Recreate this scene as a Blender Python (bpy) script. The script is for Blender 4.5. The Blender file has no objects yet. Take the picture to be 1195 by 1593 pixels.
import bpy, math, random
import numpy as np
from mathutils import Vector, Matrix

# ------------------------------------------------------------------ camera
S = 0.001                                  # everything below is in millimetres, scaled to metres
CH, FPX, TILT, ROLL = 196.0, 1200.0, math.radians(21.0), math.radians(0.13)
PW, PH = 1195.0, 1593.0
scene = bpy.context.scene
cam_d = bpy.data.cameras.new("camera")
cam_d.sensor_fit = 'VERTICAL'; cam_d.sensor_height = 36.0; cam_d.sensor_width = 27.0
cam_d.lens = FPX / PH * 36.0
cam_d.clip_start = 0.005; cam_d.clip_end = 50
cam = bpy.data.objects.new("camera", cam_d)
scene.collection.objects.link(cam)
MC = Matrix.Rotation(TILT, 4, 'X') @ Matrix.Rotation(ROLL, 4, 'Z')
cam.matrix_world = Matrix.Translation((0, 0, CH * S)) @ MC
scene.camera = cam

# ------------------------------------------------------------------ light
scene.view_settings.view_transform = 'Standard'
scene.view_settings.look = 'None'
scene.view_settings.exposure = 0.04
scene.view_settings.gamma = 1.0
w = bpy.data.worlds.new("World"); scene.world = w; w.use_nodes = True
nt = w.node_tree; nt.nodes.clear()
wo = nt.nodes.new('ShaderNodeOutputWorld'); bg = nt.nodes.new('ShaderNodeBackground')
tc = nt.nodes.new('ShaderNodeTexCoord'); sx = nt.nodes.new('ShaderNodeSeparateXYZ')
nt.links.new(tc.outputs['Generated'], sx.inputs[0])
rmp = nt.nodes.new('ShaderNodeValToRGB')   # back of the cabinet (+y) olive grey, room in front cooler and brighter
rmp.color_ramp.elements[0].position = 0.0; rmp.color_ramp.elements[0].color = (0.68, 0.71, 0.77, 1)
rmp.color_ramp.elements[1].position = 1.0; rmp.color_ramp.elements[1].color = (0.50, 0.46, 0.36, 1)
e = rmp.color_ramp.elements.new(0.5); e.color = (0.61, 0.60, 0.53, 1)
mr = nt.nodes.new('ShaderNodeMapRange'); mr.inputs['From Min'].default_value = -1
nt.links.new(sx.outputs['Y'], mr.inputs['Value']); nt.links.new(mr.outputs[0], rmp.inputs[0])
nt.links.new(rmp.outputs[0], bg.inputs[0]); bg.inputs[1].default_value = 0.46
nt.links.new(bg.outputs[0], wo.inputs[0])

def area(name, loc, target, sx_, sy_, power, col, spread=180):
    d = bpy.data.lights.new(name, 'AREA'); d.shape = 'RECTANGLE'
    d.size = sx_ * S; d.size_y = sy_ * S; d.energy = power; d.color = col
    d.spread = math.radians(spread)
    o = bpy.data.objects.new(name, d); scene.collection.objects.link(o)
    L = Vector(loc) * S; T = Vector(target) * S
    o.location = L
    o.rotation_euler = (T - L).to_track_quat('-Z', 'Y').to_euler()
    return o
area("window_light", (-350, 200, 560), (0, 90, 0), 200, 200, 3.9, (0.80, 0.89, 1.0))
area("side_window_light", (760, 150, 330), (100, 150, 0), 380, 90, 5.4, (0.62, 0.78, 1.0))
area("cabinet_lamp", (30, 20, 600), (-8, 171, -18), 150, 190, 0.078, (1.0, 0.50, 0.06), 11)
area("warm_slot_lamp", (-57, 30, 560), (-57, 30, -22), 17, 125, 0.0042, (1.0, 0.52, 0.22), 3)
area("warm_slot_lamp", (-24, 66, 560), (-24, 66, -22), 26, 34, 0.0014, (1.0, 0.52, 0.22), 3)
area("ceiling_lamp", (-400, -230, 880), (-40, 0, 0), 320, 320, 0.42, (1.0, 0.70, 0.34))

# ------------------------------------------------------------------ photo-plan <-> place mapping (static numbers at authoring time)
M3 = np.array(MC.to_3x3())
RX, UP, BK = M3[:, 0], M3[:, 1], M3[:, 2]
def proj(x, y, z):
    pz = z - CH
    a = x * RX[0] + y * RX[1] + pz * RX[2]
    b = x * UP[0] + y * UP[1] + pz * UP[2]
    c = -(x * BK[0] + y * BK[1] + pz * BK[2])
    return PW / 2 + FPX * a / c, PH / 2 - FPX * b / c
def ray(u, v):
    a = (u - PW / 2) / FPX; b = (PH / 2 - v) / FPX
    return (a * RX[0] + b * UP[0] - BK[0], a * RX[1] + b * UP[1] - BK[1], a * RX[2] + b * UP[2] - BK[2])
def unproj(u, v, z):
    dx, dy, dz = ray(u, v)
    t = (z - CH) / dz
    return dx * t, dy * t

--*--

→ **Problem details**: All of the data above should be transcribed exactly.

→ **Solution**:
Recreate this scene as a Blender Python (bpy) script. The script is for Blender 4.5. The Blender file has no objects yet. Take the picture to be 1195 by 1593 pixels.
import bpy, math, random
import numpy as np
from mathutils import Vector, Matrix

# ------------------------------------------------------------------ camera
S = 0.001                                  # everything below is in millimetres, scaled to metres
CH, FPX, TILT, ROLL = 196.0, 1200.0, math.radians(21.0), math.radians(0.13)
PW, PH = 1195.0, 1593.0
scene = bpy.context.scene
cam_d = bpy.data.cameras.new("camera")
cam_d.sensor_fit = 'VERTICAL'; cam_d.sensor_height = 36.0; cam_d.sensor_width = 27.0
cam_d.lens = FPX / PH * 36.0
cam_d.clip_start = 0.005; cam_d.clip_end = 50
cam = bpy.data.objects.new("camera", cam_d)
scene.collection.objects.link(cam)
MC = Matrix.Rotation(TILT, 4, 'X') @ Matrix.Rotation(ROLL, 4, 'Z')
cam.matrix_world = Matrix.Translation((0, 0, CH * S)) @ MC
scene.camera = cam

# ------------------------------------------------------------------ light
scene.view_settings.view_transform = 'Standard'
scene.view_settings.look = 'None'
scene.view_settings.exposure = 0.04
scene.view_settings.gamma = 1.0
w = bpy.data.worlds.new("World"); scene.world = w; w.use_nodes = True
nt = w.node_tree; nt.nodes.clear()
wo = nt.nodes.new('ShaderNodeOutputWorld'); bg = nt.nodes.new('ShaderNodeBackground')
tc = nt.nodes.new('ShaderNodeTexCoord'); sx = nt.nodes.new('ShaderNodeSeparateXYZ')
nt.links.new(tc.outputs['Generated'], sx.inputs[0])
rmp = nt.nodes.new('ShaderNodeValToRGB')   # back of the cabinet (+y) olive grey, room in front cooler and brighter
rmp.color_ramp.elements[0].position = 0.0; rmp.color_ramp.elements[0].color = (0.68, 0.71, 0.77, 1)
rmp.color_ramp.elements[1].position = 1.0; rmp.color_ramp.elements[1].color = (0.50, 0.46, 0.36, 1)
e = rmp.color_ramp.elements.new(0.5); e.color = (0.61, 0.60, 0.53, 1)
mr = nt.nodes.new('ShaderNodeMapRange'); mr.inputs['From Min'].default_value = -1
nt.links.new(sx.outputs['Y'], mr.inputs['Value']); nt.links.new(mr.outputs[0], rmp.inputs[0])
nt.links.new(rmp.outputs[0], bg.inputs[0]); bg.inputs[1].default_value = 0.46
nt.links.new(bg.outputs[0], wo.inputs[0])

def area(name, loc, target, sx_, sy_, power, col, spread=180):
    d = bpy.data.lights.new(name, 'AREA'); d.shape = 'RECTANGLE'
    d.size = sx_ * S; d.size_y = sy_ * S; d.energy = power; d.color = col
    d.spread = math.radians(spread)
    o = bpy.data.objects.new(name, d); scene.collection.objects.link(o)
    L = Vector(loc) * S; T = Vector(target) * S
    o.location = L
    o.rotation_euler = (T - L).to_track_quat('-Z', 'Y').to_euler()
    return o
area("window_light", (-350, 200, 560), (0, 90, 0), 200, 200, 3.9, (0.80, 0.89, 1.0))
area("side_window_light", (760, 150, 330), (100, 150, 0), 380, 90, 5.4, (0.62, 0.78, 1.0))
area("cabinet_lamp", (30, 20, 600), (-8, 171, -18), 150, 190, 0.078, (1.0, 0.50, 0.06), 11)
area("warm_slot_lamp", (-57, 30, 560), (-57, 30, -22), 17, 125, 0.0042, (1.0, 0.52, 0.22), 3)
area("warm_slot_lamp", (-24, 66, 560), (-24, 66, -22), 26, 34, 0.0014, (1.0, 0.52, 0.22), 3)
area("ceiling_lamp", (-400, -230, 880), (-40, 0, 0), 320, 320, 0.42, (1.0, 0.70, 0.34))

# ------------------------------------------------------------------ photo-plan <-> place mapping (static numbers at authoring time)
M3 = np.array(MC.to_3x3())
RX, UP, BK = M3[:, 0], M3[:, 1], M3[:, 2]
def proj(x, y, z):
    pz = z - CH
    a = x * RX[0] + y * RX[1] + pz * RX[2]
    b = x * UP[0] + y * UP[1] + pz * UP[2]
    c = -(x * BK[0] + y * BK[1] + pz * BK[2])
    return PW / 2 + FPX * a / c, PH / 2 - FPX * b / c
def ray(u, v):
    a = (u - PW / 2) / FPX; b = (PH / 2 - v) / FPX
    return (a * RX[0] + b * UP[0] - BK[0], a * RX[1] + b * UP[1] - BK[1], a * RX[2] + b * UP[2] - BK[2])
def unproj(u, v, z):
    dx, dy, dz = ray(u, v)
    t = (z - CH) / dz
    return dx * t, dy * t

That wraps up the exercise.